# Given task
Every line below must be reproduced exactly. Copy them all.

# Collected material
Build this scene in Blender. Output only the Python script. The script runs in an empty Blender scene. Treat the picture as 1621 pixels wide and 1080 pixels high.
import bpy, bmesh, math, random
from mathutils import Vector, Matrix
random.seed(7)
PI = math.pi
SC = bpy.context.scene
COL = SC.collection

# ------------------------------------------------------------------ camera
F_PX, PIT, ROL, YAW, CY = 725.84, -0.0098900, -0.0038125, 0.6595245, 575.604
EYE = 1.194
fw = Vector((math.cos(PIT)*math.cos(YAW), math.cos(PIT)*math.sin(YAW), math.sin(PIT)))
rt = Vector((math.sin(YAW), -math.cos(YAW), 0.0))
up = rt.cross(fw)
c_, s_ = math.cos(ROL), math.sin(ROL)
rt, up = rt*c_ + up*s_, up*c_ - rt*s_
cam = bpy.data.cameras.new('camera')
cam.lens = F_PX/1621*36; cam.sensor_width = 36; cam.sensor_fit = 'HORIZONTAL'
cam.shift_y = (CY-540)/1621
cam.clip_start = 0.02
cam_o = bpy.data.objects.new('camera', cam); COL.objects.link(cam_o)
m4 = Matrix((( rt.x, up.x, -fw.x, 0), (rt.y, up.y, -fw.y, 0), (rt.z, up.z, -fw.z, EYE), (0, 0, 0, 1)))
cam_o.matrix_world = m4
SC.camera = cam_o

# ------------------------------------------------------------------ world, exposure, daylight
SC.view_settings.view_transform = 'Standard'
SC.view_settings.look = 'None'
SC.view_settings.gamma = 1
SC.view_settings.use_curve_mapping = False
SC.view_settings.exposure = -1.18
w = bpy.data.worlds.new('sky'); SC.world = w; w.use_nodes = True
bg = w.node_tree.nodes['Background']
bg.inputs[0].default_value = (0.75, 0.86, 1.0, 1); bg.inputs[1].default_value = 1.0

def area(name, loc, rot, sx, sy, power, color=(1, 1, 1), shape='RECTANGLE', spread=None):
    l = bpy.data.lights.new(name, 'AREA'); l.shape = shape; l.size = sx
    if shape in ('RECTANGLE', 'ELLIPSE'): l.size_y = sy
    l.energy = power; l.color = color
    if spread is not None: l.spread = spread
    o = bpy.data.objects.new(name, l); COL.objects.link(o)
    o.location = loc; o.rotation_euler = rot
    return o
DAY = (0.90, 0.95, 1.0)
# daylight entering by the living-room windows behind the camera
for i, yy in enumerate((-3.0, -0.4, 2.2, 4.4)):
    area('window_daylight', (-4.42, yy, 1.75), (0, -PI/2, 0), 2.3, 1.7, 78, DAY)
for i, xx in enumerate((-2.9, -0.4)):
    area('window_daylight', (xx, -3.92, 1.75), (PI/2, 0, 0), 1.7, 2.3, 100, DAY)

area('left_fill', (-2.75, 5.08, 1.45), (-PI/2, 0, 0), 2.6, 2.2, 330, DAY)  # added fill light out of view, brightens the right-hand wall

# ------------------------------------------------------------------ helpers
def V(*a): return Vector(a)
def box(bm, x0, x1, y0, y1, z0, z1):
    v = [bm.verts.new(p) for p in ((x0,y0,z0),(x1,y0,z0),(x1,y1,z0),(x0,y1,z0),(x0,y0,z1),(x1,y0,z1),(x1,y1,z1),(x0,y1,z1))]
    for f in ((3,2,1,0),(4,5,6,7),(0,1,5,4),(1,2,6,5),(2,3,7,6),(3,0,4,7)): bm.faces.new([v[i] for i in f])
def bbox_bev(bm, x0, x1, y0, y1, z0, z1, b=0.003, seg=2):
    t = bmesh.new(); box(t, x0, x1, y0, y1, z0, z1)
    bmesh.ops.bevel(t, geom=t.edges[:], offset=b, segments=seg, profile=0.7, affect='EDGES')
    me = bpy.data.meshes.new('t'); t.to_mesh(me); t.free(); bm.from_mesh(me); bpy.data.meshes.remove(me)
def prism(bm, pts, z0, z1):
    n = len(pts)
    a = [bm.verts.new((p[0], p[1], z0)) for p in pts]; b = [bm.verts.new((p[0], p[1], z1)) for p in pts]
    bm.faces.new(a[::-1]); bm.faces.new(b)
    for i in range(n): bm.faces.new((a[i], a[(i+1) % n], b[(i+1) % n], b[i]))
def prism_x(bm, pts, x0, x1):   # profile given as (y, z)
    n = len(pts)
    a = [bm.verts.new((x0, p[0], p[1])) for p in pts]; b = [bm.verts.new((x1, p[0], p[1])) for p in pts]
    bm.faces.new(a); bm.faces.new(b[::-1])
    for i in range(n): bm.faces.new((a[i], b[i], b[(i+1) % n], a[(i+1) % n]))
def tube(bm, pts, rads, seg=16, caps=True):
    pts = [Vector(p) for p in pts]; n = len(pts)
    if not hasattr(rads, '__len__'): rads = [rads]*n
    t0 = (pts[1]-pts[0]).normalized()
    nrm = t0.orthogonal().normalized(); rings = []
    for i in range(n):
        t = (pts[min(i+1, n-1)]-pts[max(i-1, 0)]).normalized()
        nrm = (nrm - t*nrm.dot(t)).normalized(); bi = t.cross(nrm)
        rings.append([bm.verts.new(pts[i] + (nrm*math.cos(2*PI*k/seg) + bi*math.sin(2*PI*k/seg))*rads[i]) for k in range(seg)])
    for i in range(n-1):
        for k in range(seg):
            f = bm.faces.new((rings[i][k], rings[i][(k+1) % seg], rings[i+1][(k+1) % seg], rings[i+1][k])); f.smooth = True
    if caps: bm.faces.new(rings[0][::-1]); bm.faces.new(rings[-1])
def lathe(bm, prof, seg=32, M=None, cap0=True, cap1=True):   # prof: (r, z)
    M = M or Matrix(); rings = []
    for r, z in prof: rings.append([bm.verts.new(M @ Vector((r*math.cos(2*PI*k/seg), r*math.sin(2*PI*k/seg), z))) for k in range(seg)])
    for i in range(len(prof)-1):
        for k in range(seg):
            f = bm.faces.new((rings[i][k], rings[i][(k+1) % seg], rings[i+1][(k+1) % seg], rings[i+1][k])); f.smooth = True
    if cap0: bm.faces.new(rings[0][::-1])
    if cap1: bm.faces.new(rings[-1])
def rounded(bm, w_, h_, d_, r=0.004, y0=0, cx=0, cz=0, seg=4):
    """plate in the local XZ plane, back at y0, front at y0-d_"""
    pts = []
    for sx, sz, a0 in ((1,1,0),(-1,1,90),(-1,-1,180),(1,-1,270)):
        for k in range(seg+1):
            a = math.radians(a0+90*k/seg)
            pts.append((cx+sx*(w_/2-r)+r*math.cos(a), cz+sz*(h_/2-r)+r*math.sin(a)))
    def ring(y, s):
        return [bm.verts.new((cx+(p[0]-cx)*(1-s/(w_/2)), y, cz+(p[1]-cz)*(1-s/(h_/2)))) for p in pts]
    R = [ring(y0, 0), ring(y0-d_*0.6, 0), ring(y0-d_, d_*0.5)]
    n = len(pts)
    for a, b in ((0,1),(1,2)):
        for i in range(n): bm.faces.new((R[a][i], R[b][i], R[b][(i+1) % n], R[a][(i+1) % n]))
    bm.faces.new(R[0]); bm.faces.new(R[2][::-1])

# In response
Build this scene in Blender. Output only the Python script. The script runs in an empty Blender scene. Treat the picture as 1621 pixels wide and 1080 pixels high.
import bpy, bmesh, math, random
from mathutils import Vector, Matrix
random.seed(7)
PI = math.pi
SC = bpy.context.scene
COL = SC.collection

# ------------------------------------------------------------------ camera
F_PX, PIT, ROL, YAW, CY = 725.84, -0.0098900, -0.0038125, 0.6595245, 575.604
EYE = 1.194
fw = Vector((math.cos(PIT)*math.cos(YAW), math.cos(PIT)*math.sin(YAW), math.sin(PIT)))
rt = Vector((math.sin(YAW), -math.cos(YAW), 0.0))
up = rt.cross(fw)
c_, s_ = math.cos(ROL), math.sin(ROL)
rt, up = rt*c_ + up*s_, up*c_ - rt*s_
cam = bpy.data.cameras.new('camera')
cam.lens = F_PX/1621*36; cam.sensor_width = 36; cam.sensor_fit = 'HORIZONTAL'
cam.shift_y = (CY-540)/1621
cam.clip_start = 0.02
cam_o = bpy.data.objects.new('camera', cam); COL.objects.link(cam_o)
m4 = Matrix((( rt.x, up.x, -fw.x, 0), (rt.y, up.y, -fw.y, 0), (rt.z, up.z, -fw.z, EYE), (0, 0, 0, 1)))
cam_o.matrix_world = m4
SC.camera = cam_o

# ------------------------------------------------------------------ world, exposure, daylight
SC.view_settings.view_transform = 'Standard'
SC.view_settings.look = 'None'
SC.view_settings.gamma = 1
SC.view_settings.use_curve_mapping = False
SC.view_settings.exposure = -1.18
w = bpy.data.worlds.new('sky'); SC.world = w; w.use_nodes = True
bg = w.node_tree.nodes['Background']
bg.inputs[0].default_value = (0.75, 0.86, 1.0, 1); bg.inputs[1].default_value = 1.0

def area(name, loc, rot, sx, sy, power, color=(1, 1, 1), shape='RECTANGLE', spread=None):
    l = bpy.data.lights.new(name, 'AREA'); l.shape = shape; l.size = sx
    if shape in ('RECTANGLE', 'ELLIPSE'): l.size_y = sy
    l.energy = power; l.color = color
    if spread is not None: l.spread = spread
    o = bpy.data.objects.new(name, l); COL.objects.link(o)
    o.location = loc; o.rotation_euler = rot
    return o
DAY = (0.90, 0.95, 1.0)
# daylight entering by the living-room windows behind the camera
for i, yy in enumerate((-3.0, -0.4, 2.2, 4.4)):
    area('window_daylight', (-4.42, yy, 1.75), (0, -PI/2, 0), 2.3, 1.7, 78, DAY)
for i, xx in enumerate((-2.9, -0.4)):
    area('window_daylight', (xx, -3.92, 1.75), (PI/2, 0, 0), 1.7, 2.3, 100, DAY)

area('left_fill', (-2.75, 5.08, 1.45), (-PI/2, 0, 0), 2.6, 2.2, 330, DAY)  # added fill light out of view, brightens the right-hand wall

# ------------------------------------------------------------------ helpers
def V(*a): return Vector(a)
def box(bm, x0, x1, y0, y1, z0, z1):
    v = [bm.verts.new(p) for p in ((x0,y0,z0),(x1,y0,z0),(x1,y1,z0),(x0,y1,z0),(x0,y0,z1),(x1,y0,z1),(x1,y1,z1),(x0,y1,z1))]
    for f in ((3,2,1,0),(4,5,6,7),(0,1,5,4),(1,2,6,5),(2,3,7,6),(3,0,4,7)): bm.faces.new([v[i] for i in f])
def bbox_bev(bm, x0, x1, y0, y1, z0, z1, b=0.003, seg=2):
    t = bmesh.new(); box(t, x0, x1, y0, y1, z0, z1)
    bmesh.ops.bevel(t, geom=t.edges[:], offset=b, segments=seg, profile=0.7, affect='EDGES')
    me = bpy.data.meshes.new('t'); t.to_mesh(me); t.free(); bm.from_mesh(me); bpy.data.meshes.remove(me)
def prism(bm, pts, z0, z1):
    n = len(pts)
    a = [bm.verts.new((p[0], p[1], z0)) for p in pts]; b = [bm.verts.new((p[0], p[1], z1)) for p in pts]
    bm.faces.new(a[::-1]); bm.faces.new(b)
    for i in range(n): bm.faces.new((a[i], a[(i+1) % n], b[(i+1) % n], b[i]))
def prism_x(bm, pts, x0, x1):   # profile given as (y, z)
    n = len(pts)
    a = [bm.verts.new((x0, p[0], p[1])) for p in pts]; b = [bm.verts.new((x1, p[0], p[1])) for p in pts]
    bm.faces.new(a); bm.faces.new(b[::-1])
    for i in range(n): bm.faces.new((a[i], b[i], b[(i+1) % n], a[(i+1) % n]))
def tube(bm, pts, rads, seg=16, caps=True):
    pts = [Vector(p) for p in pts]; n = len(pts)
    if not hasattr(rads, '__len__'): rads = [rads]*n
    t0 = (pts[1]-pts[0]).normalized()
    nrm = t0.orthogonal().normalized(); rings = []
    for i in range(n):
        t = (pts[min(i+1, n-1)]-pts[max(i-1, 0)]).normalized()
        nrm = (nrm - t*nrm.dot(t)).normalized(); bi = t.cross(nrm)
        rings.append([bm.verts.new(pts[i] + (nrm*math.cos(2*PI*k/seg) + bi*math.sin(2*PI*k/seg))*rads[i]) for k in range(seg)])
    for i in range(n-1):
        for k in range(seg):
            f = bm.faces.new((rings[i][k], rings[i][(k+1) % seg], rings[i+1][(k+1) % seg], rings[i+1][k])); f.smooth = True
    if caps: bm.faces.new(rings[0][::-1]); bm.faces.new(rings[-1])
def lathe(bm, prof, seg=32, M=None, cap0=True, cap1=True):   # prof: (r, z)
    M = M or Matrix(); rings = []
    for r, z in prof: rings.append([bm.verts.new(M @ Vector((r*math.cos(2*PI*k/seg), r*math.sin(2*PI*k/seg), z))) for k in range(seg)])
    for i in range(len(prof)-1):
        for k in range(seg):
            f = bm.faces.new((rings[i][k], rings[i][(k+1) % seg], rings[i+1][(k+1) % seg], rings[i+1][k])); f.smooth = True
    if cap0: bm.faces.new(rings[0][::-1])
    if cap1: bm.faces.new(rings[-1])
def rounded(bm, w_, h_, d_, r=0.004, y0=0, cx=0, cz=0, seg=4):
    """plate in the local XZ plane, back at y0, front at y0-d_"""
    pts = []
    for sx, sz, a0 in ((1,1,0),(-1,1,90),(-1,-1,180),(1,-1,270)):
        for k in range(seg+1):
            a = math.radians(a0+90*k/seg)
            pts.append((cx+sx*(w_/2-r)+r*math.cos(a), cz+sz*(h_/2-r)+r*math.sin(a)))
    def ring(y, s):
        return [bm.verts.new((cx+(p[0]-cx)*(1-s/(w_/2)), y, cz+(p[1]-cz)*(1-s/(h_/2)))) for p in pts]
    R = [ring(y0, 0), ring(y0-d_*0.6, 0), ring(y0-d_, d_*0.5)]
    n = len(pts)
    for a, b in ((0,1),(1,2)):
        for i in range(n): bm.faces.new((R[a][i], R[b][i], R[b][(i+1) % n], R[a][(i+1) % n]))
    bm.faces.new(R[0]); bm.faces.new(R[2][::-1])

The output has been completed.